Dr Pete Orford, Associate Professor of English at the University of Buckingham, expert on Dickens’s plays and Charles Dickens Museum Academic Advisor, added: “Drawn during rehearsals, these images show an intimate and dynamic side to the dramatic productions of Dickens and his friends. They offer an immediate glimpse into the mechanics of Dickens's dramatic productions."
Recalling the occasion when he went next door and made the sketches, Nathaniel Powell wrote:
“We were invited by Mr. and Mrs. Dickens to attend theatrical performances at their house. They were intensely interesting on account of the cast, the staging and the audiences. The most important piece was "The Frozen Deep" in which Dickens, Wilkie Collins and Mark Lemon took parts. You will find rough sketches of the characters in my 1857 sketchbook...”

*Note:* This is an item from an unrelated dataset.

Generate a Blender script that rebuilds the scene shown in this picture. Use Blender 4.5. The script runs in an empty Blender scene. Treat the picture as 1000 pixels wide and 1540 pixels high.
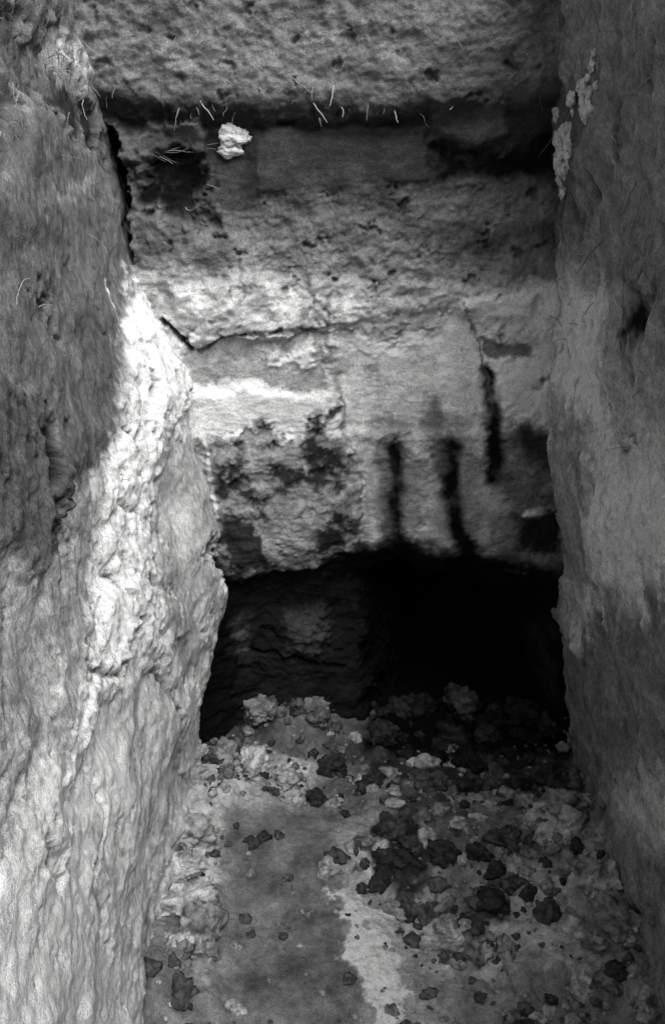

Dickens and his family moved into Tavistock House, Bloomsbury in September 1851 and lived there for nine years. Both rehearsals and the final performances of the plays took place at the house in 1855, the year Powell moved in next door. In 1854, Dickens wrote a play for his children, which they rehearsed and performed at Christmas in the old schoolroom they had transformed into a theatre, known by the family as ‘The Smallest Theatre in the World’.
The museum's current Showtime! exhibition running until January 2026 reveals the love of performing which took hold of Charles Dickens from childhood, exploring the adaptations which made Dickens famous in his lifetime and 200 years of productions of his stories for theatre, film, television, radio and podcast.